The report continues: “Meanwhile, some 66,000 Haredi youths were granted deferment of service because of the ‘their Torah study is their vocation’ stipulation.”

These figures are surprising, if not outright alarming, especially since the IDF is on the record as saying the continued war has created a need for 7,000 additional soldiers and commanders, alongside the need for additional personnel in a wide variety of positions. Even assuming that the three-quarters of Haredi youths were indeed unfit for combat – they could still be integrated into a variety of other roles in the military that do not require a combat-level physical profile.

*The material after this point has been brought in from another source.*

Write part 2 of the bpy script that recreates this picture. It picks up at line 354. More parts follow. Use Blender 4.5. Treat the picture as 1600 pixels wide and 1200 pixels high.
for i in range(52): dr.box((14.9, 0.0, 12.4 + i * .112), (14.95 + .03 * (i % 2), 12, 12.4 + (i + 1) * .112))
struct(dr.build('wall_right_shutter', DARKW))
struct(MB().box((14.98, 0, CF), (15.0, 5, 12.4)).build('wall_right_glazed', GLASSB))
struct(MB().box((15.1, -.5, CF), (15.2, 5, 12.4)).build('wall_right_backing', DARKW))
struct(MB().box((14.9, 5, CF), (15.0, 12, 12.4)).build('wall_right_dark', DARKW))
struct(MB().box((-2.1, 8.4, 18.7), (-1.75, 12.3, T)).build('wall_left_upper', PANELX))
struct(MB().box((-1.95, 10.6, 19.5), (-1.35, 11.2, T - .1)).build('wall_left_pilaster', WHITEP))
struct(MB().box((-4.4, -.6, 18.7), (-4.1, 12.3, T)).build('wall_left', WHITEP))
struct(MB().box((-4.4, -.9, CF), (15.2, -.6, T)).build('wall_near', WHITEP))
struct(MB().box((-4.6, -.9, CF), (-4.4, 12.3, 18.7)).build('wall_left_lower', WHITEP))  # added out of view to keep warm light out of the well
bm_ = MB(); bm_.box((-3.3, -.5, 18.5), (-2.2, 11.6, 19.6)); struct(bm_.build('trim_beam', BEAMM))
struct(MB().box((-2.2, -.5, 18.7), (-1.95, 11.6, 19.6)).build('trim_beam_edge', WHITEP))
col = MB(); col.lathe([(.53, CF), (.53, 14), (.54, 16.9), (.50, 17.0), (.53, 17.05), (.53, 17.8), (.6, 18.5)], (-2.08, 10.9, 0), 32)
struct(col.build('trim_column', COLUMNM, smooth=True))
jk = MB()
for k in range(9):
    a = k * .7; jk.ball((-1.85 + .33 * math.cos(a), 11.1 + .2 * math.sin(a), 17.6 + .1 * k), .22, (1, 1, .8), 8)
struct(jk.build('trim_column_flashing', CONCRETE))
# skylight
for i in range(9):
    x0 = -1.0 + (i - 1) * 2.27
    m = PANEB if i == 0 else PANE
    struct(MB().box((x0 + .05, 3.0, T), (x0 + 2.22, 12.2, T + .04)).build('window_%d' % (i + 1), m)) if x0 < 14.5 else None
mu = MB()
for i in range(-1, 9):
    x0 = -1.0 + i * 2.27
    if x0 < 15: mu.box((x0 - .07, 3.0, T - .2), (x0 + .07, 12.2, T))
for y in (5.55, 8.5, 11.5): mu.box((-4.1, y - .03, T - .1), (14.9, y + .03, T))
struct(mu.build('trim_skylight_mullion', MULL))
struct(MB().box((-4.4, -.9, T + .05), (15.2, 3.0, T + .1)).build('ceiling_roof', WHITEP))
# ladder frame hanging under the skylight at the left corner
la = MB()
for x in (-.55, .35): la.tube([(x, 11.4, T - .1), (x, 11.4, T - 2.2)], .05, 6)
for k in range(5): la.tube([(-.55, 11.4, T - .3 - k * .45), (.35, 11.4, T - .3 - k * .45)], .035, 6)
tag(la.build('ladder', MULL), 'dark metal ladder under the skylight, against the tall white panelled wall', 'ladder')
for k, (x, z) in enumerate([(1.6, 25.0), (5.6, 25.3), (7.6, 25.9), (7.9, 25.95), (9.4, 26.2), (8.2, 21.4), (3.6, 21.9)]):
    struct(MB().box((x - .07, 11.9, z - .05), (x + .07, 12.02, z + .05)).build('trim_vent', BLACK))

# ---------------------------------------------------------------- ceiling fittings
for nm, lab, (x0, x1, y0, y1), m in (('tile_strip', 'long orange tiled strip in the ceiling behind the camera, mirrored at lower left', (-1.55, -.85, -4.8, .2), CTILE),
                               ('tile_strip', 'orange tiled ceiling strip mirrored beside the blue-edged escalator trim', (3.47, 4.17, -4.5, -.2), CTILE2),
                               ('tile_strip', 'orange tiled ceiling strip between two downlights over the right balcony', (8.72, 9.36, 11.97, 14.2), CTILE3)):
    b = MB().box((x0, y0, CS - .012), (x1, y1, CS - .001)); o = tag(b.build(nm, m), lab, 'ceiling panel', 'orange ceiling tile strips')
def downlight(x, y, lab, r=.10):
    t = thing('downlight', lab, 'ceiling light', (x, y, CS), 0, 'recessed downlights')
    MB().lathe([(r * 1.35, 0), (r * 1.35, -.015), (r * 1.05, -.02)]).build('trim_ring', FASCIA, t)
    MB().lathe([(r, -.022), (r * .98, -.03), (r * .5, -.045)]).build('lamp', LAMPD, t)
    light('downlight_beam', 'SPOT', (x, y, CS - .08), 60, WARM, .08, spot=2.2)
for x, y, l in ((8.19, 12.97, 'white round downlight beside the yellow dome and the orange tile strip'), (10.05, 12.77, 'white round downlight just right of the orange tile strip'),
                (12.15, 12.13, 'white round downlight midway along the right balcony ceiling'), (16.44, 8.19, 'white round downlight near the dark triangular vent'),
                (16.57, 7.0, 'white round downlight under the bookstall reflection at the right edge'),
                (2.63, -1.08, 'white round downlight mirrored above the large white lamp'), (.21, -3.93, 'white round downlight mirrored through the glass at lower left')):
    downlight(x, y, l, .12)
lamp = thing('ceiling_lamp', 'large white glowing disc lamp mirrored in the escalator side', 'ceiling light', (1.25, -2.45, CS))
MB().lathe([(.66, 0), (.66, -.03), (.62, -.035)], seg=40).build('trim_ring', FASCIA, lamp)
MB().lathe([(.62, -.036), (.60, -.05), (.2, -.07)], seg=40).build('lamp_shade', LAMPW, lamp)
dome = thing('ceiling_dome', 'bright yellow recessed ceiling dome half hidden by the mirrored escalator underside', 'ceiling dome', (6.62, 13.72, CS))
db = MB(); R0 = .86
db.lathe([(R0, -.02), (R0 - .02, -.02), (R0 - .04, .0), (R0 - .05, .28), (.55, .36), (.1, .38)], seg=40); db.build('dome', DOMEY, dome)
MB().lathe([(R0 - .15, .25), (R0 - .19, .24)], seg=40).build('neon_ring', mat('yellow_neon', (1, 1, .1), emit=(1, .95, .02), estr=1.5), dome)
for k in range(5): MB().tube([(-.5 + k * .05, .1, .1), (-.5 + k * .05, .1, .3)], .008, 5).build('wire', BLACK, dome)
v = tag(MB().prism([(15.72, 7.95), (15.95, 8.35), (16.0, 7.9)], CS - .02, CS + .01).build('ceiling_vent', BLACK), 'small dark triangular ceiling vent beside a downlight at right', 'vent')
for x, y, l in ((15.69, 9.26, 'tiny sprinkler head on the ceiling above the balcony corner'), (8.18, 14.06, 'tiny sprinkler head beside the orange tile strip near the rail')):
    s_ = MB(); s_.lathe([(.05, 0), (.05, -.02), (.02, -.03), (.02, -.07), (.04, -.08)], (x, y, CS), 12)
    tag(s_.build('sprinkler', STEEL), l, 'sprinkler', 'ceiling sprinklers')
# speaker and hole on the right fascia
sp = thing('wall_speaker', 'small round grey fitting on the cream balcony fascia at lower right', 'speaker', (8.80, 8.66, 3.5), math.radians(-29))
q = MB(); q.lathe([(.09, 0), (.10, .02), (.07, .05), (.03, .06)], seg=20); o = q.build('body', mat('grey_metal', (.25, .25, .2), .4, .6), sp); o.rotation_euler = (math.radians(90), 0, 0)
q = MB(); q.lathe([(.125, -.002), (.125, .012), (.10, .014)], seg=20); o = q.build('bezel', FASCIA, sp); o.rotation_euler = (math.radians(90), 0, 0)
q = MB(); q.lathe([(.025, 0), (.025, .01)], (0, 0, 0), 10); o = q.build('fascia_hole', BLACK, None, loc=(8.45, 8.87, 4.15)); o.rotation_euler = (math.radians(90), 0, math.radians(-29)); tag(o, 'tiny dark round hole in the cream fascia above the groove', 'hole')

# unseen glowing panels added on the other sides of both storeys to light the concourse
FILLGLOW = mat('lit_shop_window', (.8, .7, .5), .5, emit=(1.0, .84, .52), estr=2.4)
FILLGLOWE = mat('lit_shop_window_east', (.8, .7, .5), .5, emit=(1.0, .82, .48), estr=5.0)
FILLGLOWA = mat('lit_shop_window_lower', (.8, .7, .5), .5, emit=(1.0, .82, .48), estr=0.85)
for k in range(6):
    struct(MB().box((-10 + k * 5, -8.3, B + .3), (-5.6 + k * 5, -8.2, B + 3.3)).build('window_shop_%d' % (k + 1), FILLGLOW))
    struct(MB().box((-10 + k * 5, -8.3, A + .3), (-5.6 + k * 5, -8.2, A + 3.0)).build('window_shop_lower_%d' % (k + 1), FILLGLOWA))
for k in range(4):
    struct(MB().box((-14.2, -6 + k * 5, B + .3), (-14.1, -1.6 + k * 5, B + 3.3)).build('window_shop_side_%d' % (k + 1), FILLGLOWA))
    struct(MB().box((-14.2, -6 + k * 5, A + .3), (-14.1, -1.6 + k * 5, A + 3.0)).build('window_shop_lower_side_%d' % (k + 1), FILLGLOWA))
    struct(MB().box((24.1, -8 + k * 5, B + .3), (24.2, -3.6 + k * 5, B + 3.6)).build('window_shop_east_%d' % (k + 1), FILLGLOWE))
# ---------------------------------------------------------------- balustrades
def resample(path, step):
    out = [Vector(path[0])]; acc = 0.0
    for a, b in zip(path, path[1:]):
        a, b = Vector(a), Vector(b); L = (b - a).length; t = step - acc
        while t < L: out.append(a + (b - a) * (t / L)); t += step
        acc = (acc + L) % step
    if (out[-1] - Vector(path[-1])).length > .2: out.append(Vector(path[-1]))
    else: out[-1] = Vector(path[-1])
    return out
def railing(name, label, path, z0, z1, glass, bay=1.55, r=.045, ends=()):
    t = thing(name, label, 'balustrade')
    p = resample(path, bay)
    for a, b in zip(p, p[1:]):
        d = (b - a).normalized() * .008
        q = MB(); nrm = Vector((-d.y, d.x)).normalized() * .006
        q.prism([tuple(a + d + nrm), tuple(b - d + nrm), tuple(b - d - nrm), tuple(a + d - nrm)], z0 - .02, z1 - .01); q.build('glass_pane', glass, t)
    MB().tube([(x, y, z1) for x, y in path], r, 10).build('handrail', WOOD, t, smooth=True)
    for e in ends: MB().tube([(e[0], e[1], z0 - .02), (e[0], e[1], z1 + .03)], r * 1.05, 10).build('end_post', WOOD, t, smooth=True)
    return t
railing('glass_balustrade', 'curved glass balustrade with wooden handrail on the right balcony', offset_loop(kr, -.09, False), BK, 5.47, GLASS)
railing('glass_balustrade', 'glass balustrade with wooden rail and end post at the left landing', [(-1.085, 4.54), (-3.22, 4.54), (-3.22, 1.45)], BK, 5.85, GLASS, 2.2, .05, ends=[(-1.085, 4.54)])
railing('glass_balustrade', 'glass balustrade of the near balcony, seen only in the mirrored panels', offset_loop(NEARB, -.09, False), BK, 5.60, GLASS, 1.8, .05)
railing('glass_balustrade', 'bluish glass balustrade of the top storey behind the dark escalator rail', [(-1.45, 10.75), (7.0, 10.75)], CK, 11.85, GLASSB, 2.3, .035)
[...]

The report brings to mind a study that was issued in April this year by the Israel Democracy Institute, showing that a quarter of the estimated 70,000 Haredi young men want to enlist in the IDF when in practice only 10% of them do so. It appears that while the IDF is investing great resources in attracting other segments of the Israeli population to enlist, the Haredim – who are very useful in attacks by secular politicians about “sharing the burden” – are not desired by the military.

So far, even as the political process, spurred by the Supreme Court, appears to be producing Haredi conscription legislation that the Haredi coalition members would approve, the Israeli government is yet to provide the financial resources necessary to accommodate the needs of thousands of Haredi soldiers.

And so, for the moment, it’s cheaper to send them home.